Head to toe in frilly yellow, she swayed in front of Wal-Mart, parasol in hand, greeting the Mobile area shoppers. In the flesh: a Dogwood Trail Maiden.
I had to look up the actual name when I got back to my parents. I have a hard time remembering “Dogwood Trail Maiden” and have called them “Magnolia Misses,” “Azalea Girls,” “Confederate Princesses,” and “Plantation Roses.” I don’t think that any of my names are all that bad, but apparently, messing up the title of a Dogwood Trail Maiden is a serious no-no in these parts. I’ve learned to simply ask about the local girls’ “Scholarship contest.”
I have a hard time with the Dogwood Trail gig. So what if they might be able to get a few bucks? They have to dress up in ridiculous antibellum gowns, carry parasols, and act like rejects from Gone With the Wind. Scarlett O’Hara would have never acted so demure and docile. Something about all of it makes me feel that the real purpose and intent has nothing to do with giving girls a scholarship opportunity.
Truly, I don’t want to be hard on these girls.
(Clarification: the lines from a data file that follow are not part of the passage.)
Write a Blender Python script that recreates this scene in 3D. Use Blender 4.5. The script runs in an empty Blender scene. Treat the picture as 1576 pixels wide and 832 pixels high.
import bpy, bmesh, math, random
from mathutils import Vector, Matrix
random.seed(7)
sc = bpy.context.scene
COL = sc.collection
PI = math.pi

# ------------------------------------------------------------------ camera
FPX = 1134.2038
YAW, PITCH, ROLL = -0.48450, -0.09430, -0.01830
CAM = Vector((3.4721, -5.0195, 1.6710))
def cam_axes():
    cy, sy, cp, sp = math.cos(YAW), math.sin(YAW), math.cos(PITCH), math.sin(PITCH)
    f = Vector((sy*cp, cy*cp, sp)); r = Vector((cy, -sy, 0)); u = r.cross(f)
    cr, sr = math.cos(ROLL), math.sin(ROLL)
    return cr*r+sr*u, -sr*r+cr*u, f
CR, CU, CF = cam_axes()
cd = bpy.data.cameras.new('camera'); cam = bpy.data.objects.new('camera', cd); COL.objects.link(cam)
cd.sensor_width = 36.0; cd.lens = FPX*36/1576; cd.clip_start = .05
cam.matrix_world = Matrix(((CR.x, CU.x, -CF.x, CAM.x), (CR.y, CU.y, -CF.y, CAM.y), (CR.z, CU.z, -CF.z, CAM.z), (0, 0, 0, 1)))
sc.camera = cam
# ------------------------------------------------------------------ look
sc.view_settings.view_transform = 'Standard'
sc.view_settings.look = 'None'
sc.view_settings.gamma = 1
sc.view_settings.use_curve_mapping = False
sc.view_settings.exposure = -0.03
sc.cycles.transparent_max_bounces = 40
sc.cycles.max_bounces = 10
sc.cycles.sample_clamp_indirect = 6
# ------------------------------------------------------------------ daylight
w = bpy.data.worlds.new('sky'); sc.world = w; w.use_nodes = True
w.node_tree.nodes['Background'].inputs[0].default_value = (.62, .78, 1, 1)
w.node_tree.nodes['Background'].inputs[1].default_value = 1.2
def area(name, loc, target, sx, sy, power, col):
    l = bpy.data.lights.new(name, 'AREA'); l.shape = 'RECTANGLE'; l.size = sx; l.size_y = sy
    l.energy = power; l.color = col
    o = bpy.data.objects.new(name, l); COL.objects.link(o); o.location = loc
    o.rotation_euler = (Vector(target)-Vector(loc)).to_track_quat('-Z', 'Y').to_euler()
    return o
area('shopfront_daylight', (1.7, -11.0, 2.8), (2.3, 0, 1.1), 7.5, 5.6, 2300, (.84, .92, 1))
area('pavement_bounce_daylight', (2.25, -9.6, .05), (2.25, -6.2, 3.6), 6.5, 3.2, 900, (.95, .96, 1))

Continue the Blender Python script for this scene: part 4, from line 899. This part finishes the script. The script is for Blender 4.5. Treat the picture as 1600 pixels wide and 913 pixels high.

But I’ve learned some insider things about the Dogwood Trail (having a family friend who is an organizer and whose daughter was THE actual Dogwood Queen — and having a father who served as a judge in the last pageant.)
— The pageant is overwhelmingly white. The few girls of color who participate (in my opinion) are just there so that the organizers can claim a blind eye to the issues of race and privilege weaved through the event.
— The pageant is overwhelming rich. These are private school girls.
— The pageant, although claiming to be about intelligence, poise, speaking skills, and talent, is about being pretty. (I have it from the inside that judges shockingly discuss issues of beauty — size, skin, height, weight, hair and eyes — as key aspects of their judging tally, and that these were viewed as much more important than academic records, presentation, speaking skills, and poise.)
And so I ask. Do boys get paraded about in ridiculous clothing? Why do we torture young women and teach them to like it?
So, there she was. A Dogwood Trail Maiden. Selling the Dogwood Trail calendar (12-months of the girls in various poises amongst the magnolia and azaleas), smiling sweetly to all who passed. (I’ve actually seen the calendar up close. It’s terrifying.) I couldn’t look at her, she looked absurd. Plus, the risk of me saying something like “wasn’t Halloween last week?” was too great.
Dogwood Trail Maidens. Honestly. I mean, HONESTLY.